Well, not to pry, but I do see you are an editor here at Tom's Hardware. Perhaps you could pass this story on to the staff, and get a broader discussion going, so we can get clearer answers and a definite fix from either Intel, Microsoft, or the game developers whose games are affected?If you were testing motherboards, sure. I'm testing GPUs, and I want maximum performance possible from the CPU, so I want the performance optimizations to be applied. The problem is that the MSI MEG Z790 Ace likely pushes things too far, or else the Cooler Master 360mm cooler just isn't quite able to handle the heat, so to speak.
Really, one of two things should happen:
1) All the motherboard manufacturers should do additional testing to verify their tweaks don't cause the CPU to overheat.

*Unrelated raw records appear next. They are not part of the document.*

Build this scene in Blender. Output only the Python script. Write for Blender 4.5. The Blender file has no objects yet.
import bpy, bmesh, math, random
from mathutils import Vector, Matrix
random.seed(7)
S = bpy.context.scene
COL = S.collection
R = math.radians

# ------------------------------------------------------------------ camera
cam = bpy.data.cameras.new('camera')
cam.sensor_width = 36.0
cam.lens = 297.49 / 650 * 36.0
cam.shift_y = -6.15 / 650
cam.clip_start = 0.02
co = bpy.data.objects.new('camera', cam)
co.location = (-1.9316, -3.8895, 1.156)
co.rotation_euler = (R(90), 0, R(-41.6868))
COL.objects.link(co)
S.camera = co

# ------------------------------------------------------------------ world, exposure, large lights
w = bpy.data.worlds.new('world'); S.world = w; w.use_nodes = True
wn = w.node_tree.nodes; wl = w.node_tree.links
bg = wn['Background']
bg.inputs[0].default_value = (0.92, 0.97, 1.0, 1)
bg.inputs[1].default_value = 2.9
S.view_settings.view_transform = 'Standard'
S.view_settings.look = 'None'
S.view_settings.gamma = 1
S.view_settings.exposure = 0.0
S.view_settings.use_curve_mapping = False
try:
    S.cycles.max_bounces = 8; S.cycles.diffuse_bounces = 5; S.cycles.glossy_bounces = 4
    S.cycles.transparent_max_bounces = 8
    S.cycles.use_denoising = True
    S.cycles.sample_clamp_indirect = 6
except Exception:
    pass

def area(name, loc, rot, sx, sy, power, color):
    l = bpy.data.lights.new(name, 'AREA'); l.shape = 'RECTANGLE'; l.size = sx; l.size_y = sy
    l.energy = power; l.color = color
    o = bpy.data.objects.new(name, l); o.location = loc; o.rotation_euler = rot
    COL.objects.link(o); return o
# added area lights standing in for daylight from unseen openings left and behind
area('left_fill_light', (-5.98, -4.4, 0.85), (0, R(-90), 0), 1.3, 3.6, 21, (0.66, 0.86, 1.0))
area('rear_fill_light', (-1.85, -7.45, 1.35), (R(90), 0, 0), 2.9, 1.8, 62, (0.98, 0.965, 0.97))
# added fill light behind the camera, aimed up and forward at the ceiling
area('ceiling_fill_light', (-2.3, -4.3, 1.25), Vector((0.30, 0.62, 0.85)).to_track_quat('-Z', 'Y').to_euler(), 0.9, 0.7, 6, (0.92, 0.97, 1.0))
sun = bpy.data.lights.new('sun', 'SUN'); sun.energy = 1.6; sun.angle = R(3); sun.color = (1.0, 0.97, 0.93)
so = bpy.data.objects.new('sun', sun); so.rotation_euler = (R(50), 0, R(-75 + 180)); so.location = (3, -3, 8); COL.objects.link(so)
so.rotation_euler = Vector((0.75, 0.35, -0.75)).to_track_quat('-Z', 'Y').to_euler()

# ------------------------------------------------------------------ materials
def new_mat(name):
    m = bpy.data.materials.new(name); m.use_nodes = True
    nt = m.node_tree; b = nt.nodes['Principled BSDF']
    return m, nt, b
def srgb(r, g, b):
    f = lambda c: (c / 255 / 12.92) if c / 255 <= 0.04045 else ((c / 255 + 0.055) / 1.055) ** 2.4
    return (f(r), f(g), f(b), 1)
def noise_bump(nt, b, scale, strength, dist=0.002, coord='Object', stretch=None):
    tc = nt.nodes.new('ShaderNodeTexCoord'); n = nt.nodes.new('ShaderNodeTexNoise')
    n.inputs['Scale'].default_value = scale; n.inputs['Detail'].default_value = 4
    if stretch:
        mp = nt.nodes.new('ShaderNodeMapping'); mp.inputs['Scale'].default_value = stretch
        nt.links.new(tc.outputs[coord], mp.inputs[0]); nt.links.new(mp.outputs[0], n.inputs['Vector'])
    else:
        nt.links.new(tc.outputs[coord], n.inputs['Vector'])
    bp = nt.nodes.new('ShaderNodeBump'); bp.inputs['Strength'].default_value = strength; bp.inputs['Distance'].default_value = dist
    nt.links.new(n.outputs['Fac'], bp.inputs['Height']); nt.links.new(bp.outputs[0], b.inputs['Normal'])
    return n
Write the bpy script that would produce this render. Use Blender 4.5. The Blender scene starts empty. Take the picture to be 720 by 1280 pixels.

And honestly, I'm really not doing much: I enable XMP in the BIOS after loading the defaults. If that crashes consistently, it's a mobo firmware issue as far as I'm concerned.
2) If Oodle has code that consistently crashes on Raptor Lake CPUs, whether it's overheating or something else, Oodle should debug this and figure out what needs to be done to prevent the crashing. It doesn't matter if "the code works on everything else!" I was a programmer, and if your code has problems on a popular subset of systems, you should try to fix it. Hell, it might be an Oodle bug in the first place that only shows up with Raptor Lake.
Frankly, both of these should happen as far as I'm concerned. Because if Oodle is causing the crash, that means other applications should trigger it as well — it's only a matter of hitting the right 'buttons' on the CPU, so to speak. And in the interim, Oodle shouldn't be okay with code that consistently causes crashes.
As of yet, despite this issue increasingly affecting more and more games, and more and more consumers are buying 13900ks and 14900ks, no tech outlet has written about it, and I've tried to get GamersNexus to cover it many times to no avail.